Requirements -> Take every line from the listing below that includes "this" and copy it.

Information shown ->
··········

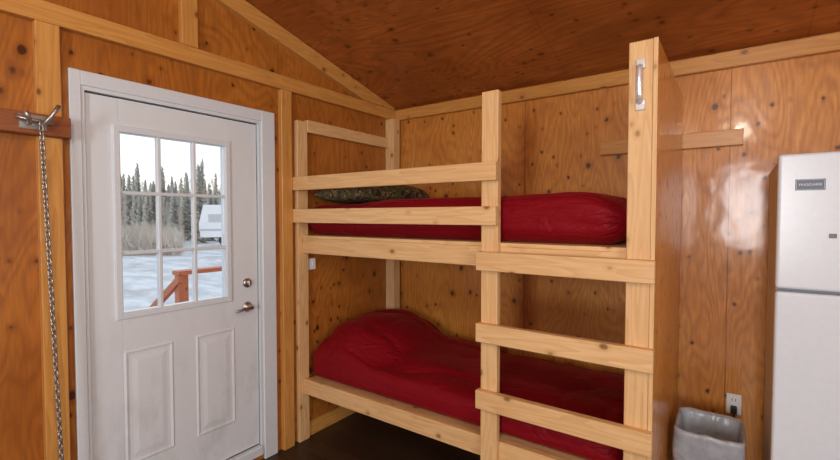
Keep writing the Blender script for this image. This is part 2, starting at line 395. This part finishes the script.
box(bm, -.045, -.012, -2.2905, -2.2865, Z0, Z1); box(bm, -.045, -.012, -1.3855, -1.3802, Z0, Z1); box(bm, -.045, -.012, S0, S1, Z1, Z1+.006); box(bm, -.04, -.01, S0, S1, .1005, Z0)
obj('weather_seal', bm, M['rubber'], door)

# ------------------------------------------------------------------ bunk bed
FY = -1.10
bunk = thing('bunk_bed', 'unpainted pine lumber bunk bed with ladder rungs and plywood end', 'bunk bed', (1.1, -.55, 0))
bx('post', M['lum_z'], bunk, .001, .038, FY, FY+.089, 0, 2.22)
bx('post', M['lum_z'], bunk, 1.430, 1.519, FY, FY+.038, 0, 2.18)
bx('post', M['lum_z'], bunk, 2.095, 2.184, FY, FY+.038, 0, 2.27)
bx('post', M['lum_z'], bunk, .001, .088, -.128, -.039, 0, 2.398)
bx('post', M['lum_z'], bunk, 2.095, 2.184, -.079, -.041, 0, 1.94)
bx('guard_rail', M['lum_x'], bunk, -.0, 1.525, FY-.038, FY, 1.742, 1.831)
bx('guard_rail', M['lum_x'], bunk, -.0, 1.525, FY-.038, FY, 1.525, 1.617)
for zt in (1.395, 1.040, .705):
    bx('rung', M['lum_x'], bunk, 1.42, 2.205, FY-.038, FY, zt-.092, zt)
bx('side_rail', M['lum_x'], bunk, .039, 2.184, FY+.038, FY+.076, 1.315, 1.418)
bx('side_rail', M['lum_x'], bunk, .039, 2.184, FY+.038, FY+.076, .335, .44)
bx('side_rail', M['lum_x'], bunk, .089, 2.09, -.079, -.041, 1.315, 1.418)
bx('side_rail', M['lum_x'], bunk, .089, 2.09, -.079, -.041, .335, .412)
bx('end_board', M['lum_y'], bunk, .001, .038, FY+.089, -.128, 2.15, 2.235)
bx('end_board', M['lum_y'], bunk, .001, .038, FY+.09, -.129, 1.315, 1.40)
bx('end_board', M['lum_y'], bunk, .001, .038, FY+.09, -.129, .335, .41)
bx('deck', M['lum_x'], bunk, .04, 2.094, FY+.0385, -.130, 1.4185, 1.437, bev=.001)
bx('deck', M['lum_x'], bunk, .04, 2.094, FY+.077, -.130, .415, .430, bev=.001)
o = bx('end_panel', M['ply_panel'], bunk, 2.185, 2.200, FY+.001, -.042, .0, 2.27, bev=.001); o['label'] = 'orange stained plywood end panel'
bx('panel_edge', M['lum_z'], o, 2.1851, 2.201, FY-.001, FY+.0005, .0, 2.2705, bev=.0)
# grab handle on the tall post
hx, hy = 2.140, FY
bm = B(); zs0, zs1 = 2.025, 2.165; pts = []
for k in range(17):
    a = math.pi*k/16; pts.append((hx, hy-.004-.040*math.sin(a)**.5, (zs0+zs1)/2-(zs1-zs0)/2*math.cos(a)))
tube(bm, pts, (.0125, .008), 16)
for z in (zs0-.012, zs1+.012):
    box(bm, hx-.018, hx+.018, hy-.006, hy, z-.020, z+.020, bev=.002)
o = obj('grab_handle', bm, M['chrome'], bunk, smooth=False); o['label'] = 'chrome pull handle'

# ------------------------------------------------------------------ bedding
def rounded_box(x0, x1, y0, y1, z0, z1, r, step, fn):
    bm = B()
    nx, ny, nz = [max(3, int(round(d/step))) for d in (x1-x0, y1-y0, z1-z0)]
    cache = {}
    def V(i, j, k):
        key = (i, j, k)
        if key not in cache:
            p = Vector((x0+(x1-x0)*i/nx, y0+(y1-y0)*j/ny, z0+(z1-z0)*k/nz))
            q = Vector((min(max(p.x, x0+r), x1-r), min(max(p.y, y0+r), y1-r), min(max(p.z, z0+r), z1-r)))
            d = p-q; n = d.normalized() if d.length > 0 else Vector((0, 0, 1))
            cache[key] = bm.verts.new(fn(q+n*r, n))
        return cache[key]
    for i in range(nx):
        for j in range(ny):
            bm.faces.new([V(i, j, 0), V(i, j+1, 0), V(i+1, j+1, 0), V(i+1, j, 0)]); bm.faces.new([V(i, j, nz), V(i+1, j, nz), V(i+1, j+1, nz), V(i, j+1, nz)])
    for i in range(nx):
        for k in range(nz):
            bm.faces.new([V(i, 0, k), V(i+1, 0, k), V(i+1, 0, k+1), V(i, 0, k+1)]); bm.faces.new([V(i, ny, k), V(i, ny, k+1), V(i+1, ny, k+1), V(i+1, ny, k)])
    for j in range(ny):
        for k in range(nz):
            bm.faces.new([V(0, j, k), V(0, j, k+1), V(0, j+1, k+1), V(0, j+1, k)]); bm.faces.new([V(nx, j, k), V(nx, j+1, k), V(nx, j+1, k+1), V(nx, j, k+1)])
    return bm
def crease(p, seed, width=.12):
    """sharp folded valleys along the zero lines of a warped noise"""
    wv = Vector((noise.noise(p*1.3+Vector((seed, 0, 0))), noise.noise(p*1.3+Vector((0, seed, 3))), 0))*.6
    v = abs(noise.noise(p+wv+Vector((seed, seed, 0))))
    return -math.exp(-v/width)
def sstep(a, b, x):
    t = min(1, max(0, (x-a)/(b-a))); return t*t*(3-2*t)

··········

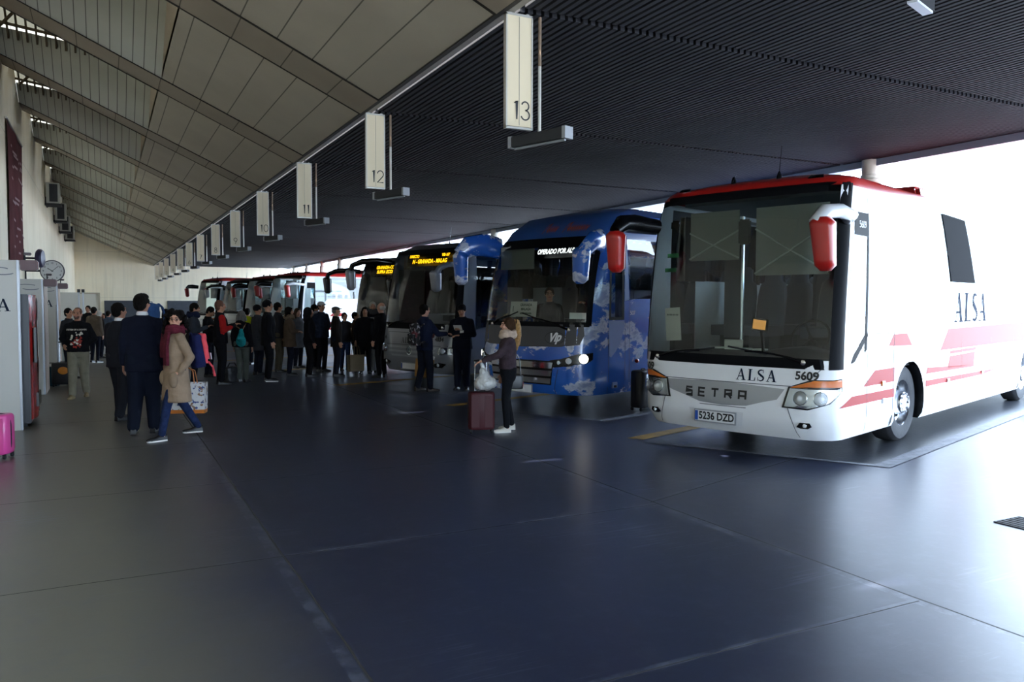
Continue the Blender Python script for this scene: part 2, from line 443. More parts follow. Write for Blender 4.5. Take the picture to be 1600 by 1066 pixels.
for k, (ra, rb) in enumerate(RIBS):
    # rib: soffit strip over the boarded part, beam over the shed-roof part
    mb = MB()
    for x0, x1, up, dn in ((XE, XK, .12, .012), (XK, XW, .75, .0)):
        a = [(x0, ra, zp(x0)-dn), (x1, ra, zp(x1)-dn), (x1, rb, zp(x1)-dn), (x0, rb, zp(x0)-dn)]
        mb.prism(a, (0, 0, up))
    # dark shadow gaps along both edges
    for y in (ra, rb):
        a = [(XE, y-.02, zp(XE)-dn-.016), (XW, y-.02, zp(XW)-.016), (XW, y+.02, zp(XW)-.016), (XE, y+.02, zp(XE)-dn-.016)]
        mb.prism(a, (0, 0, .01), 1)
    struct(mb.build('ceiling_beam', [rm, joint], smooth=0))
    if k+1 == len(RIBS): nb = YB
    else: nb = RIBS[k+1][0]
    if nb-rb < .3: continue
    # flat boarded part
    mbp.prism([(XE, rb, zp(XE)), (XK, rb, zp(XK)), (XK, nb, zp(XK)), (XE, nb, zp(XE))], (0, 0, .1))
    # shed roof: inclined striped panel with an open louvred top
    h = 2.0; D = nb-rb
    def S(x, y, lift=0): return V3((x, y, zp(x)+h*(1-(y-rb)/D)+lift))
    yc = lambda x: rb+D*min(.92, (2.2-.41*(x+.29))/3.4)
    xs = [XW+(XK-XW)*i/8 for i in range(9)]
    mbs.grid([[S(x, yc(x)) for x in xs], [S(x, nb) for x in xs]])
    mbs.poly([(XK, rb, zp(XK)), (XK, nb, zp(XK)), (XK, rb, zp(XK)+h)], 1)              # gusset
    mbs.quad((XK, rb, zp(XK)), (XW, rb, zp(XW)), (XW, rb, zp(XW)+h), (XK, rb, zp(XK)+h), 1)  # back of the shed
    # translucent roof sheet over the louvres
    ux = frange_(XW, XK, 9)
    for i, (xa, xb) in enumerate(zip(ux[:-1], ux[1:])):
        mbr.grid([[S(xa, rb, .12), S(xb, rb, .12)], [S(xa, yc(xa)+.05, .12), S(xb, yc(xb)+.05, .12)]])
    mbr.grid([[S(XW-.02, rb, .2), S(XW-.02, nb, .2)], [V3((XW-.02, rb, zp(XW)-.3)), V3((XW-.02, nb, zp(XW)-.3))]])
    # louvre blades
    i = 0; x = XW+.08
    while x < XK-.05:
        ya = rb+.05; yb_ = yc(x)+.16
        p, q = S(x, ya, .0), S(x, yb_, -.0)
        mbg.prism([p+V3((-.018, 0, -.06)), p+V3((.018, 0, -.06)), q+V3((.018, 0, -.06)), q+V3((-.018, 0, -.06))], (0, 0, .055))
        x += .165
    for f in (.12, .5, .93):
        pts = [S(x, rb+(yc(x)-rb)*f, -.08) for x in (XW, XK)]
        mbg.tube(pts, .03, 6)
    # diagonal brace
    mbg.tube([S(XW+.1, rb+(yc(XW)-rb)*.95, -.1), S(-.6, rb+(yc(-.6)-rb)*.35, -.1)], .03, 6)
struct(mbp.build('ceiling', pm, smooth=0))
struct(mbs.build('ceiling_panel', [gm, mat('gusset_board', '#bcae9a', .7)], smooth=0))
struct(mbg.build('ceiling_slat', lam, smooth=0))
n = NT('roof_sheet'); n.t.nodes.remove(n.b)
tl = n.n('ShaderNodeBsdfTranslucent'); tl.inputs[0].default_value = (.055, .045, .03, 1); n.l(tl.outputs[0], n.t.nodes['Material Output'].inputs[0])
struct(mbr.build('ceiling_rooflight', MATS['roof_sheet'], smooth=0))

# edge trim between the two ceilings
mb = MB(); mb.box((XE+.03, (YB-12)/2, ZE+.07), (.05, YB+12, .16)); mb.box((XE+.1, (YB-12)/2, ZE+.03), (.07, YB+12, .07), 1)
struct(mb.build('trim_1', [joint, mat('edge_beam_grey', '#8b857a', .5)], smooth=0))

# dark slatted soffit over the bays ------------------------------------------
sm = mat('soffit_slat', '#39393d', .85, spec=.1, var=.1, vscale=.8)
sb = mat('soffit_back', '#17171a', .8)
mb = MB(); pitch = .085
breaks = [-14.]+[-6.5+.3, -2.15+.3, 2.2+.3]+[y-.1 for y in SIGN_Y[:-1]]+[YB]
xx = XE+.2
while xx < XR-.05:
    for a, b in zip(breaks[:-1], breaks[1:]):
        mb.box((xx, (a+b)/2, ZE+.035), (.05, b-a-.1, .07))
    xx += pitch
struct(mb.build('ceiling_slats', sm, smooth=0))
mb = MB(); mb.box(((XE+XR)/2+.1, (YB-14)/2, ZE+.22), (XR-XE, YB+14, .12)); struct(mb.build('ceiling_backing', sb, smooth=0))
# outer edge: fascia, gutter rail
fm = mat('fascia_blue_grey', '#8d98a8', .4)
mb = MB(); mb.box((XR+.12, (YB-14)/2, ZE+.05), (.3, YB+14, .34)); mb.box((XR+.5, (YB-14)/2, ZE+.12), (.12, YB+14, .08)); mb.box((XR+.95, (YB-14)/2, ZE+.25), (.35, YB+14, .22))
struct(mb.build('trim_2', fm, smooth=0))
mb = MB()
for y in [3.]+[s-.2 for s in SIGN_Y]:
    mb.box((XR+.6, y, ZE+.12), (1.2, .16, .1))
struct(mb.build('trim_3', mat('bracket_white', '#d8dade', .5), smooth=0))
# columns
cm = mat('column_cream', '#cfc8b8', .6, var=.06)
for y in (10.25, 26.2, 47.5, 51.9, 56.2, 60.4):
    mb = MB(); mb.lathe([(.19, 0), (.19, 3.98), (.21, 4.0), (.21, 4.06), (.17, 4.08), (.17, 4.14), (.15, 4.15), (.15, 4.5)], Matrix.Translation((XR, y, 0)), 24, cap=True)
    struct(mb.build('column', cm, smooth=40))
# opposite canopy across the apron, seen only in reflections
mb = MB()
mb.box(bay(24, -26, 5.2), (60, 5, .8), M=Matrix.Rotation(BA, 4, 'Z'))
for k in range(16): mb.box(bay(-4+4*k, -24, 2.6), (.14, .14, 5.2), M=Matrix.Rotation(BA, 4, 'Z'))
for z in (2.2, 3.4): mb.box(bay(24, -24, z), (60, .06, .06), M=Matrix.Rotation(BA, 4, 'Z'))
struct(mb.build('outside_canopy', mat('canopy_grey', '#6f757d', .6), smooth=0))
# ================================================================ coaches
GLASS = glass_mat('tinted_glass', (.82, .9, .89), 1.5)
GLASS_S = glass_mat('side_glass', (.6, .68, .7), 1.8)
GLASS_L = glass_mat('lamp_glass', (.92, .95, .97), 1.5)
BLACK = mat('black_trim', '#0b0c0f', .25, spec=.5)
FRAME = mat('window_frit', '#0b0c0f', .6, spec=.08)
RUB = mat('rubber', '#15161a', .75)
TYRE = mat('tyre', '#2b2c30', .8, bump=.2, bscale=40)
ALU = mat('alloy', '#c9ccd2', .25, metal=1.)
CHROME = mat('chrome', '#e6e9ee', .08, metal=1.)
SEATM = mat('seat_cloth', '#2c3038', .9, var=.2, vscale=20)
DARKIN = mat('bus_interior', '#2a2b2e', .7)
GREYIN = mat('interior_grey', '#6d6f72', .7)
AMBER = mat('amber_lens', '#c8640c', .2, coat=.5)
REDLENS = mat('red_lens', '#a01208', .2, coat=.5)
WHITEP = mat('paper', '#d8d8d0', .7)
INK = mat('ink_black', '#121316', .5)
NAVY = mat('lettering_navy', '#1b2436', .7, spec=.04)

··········

Answer in full ->
Keep writing the Blender script for this image. This is part 2, starting at line 395. This part finishes the script.
Continue the Blender Python script for this scene: part 2, from line 443. More parts follow. Write for Blender 4.5. Take the picture to be 1600 by 1066 pixels.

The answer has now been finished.